Given material
- - - - - - -

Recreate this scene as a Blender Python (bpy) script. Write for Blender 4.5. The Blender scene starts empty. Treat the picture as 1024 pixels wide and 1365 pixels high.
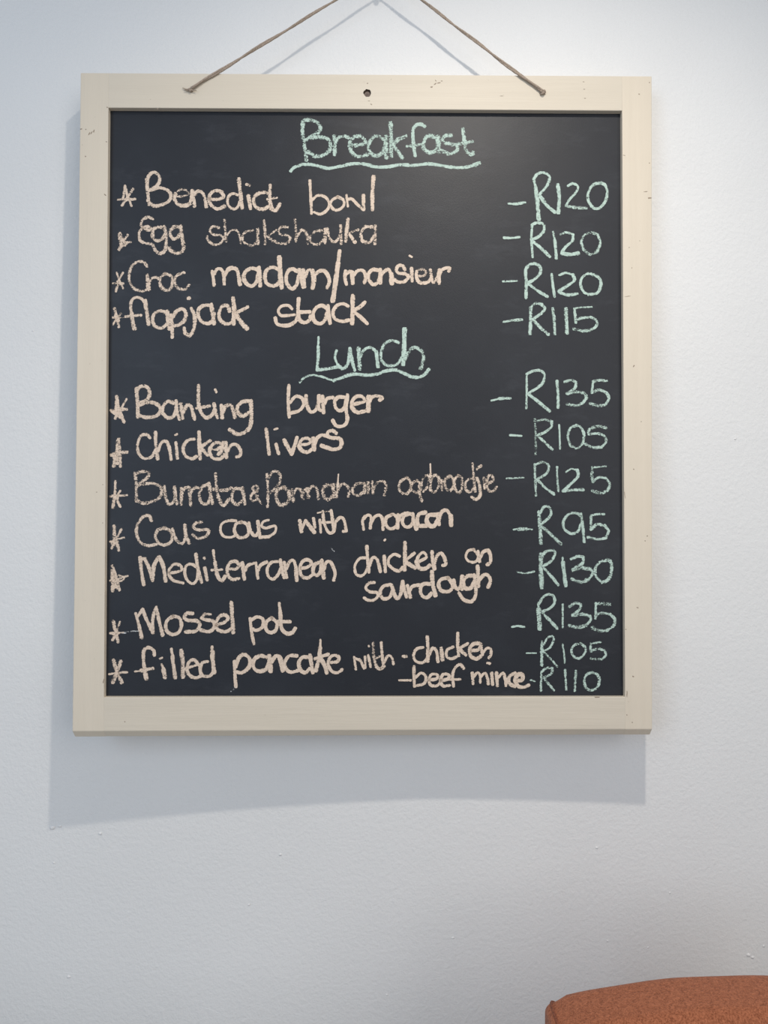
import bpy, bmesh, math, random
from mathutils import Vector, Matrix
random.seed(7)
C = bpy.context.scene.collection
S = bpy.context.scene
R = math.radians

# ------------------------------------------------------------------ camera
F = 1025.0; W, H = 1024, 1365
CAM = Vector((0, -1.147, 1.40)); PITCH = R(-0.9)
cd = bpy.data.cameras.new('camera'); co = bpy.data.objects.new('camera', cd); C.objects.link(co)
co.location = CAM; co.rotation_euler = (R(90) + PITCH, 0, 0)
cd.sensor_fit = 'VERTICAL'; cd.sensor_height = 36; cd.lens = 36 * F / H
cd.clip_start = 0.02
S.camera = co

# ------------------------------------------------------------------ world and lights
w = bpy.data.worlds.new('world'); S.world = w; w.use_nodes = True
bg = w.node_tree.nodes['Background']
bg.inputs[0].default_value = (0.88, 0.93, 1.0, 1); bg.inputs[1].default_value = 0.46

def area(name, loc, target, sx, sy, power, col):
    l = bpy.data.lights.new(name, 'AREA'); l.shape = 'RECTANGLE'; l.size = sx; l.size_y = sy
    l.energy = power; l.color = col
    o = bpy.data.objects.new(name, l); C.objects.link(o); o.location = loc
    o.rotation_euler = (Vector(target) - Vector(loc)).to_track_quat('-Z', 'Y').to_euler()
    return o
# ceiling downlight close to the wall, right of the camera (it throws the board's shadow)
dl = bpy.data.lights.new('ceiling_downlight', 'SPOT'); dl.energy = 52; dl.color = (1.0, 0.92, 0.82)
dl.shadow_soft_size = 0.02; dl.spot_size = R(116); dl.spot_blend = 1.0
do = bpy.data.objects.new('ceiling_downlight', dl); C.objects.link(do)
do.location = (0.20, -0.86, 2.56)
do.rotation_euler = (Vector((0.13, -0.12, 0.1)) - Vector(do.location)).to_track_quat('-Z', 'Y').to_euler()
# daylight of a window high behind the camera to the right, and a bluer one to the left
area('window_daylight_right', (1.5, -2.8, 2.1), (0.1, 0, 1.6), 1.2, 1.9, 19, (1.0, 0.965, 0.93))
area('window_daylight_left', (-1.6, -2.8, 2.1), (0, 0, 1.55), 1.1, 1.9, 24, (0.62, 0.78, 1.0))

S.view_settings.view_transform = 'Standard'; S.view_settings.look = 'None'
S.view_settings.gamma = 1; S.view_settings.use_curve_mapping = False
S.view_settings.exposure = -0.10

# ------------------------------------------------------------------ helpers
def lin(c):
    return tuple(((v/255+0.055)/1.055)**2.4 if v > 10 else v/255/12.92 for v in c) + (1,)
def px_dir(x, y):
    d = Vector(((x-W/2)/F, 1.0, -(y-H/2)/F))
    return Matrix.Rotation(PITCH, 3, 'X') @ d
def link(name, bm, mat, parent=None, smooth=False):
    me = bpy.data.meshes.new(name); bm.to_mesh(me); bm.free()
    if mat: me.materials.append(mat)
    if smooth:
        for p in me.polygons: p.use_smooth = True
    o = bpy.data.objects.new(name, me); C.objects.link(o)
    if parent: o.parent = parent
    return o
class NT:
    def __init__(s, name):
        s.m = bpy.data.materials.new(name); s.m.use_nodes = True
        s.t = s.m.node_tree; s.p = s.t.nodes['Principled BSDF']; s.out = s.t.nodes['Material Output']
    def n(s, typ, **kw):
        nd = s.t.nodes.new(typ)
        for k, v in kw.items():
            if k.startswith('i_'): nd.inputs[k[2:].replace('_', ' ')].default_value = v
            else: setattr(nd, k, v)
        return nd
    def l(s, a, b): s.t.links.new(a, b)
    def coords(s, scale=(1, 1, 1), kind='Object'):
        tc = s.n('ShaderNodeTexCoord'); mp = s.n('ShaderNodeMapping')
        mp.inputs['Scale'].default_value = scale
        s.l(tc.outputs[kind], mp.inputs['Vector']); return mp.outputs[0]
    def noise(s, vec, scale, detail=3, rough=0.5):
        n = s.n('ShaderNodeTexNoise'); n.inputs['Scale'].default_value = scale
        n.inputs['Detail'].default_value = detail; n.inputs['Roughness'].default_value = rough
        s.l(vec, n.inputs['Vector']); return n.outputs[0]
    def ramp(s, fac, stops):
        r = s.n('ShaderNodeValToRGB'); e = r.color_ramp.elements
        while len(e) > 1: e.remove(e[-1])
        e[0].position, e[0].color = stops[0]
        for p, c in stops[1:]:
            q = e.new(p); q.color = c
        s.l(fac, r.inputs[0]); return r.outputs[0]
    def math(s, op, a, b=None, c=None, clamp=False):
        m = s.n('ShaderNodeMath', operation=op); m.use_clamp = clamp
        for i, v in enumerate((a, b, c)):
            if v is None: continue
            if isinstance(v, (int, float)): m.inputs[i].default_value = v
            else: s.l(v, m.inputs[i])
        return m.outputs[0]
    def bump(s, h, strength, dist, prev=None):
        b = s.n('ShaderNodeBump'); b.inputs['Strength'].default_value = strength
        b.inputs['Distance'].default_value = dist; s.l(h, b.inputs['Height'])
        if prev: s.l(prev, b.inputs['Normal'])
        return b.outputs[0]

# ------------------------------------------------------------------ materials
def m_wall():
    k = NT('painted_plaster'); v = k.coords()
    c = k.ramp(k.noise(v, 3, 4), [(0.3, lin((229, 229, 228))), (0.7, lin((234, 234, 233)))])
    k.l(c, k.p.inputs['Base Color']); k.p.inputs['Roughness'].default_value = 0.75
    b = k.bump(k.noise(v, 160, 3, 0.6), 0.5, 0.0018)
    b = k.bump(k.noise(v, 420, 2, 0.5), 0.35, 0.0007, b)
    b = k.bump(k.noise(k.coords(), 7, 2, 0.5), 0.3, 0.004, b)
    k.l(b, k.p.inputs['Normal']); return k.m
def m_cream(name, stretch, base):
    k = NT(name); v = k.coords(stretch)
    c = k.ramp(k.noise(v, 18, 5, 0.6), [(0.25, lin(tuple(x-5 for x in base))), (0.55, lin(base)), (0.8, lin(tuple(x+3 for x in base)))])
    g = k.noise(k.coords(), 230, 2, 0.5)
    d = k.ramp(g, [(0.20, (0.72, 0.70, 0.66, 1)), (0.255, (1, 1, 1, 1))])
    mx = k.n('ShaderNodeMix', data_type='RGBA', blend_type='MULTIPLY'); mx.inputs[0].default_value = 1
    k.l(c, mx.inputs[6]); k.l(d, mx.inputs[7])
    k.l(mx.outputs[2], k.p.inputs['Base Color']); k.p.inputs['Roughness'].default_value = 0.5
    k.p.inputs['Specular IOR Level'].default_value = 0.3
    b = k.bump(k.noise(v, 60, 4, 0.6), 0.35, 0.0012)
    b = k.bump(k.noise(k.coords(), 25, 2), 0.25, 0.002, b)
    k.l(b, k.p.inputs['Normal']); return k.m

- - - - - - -

Problem to solve
Leave out the pictures and restate, word for word, the lines from the top of the data through the line containing "R = math.radians", both included.

Problem solution
Recreate this scene as a Blender Python (bpy) script. Write for Blender 4.5. The Blender scene starts empty. Treat the picture as 1024 pixels wide and 1365 pixels high.
import bpy, bmesh, math, random
from mathutils import Vector, Matrix
random.seed(7)
C = bpy.context.scene.collection
S = bpy.context.scene
R = math.radians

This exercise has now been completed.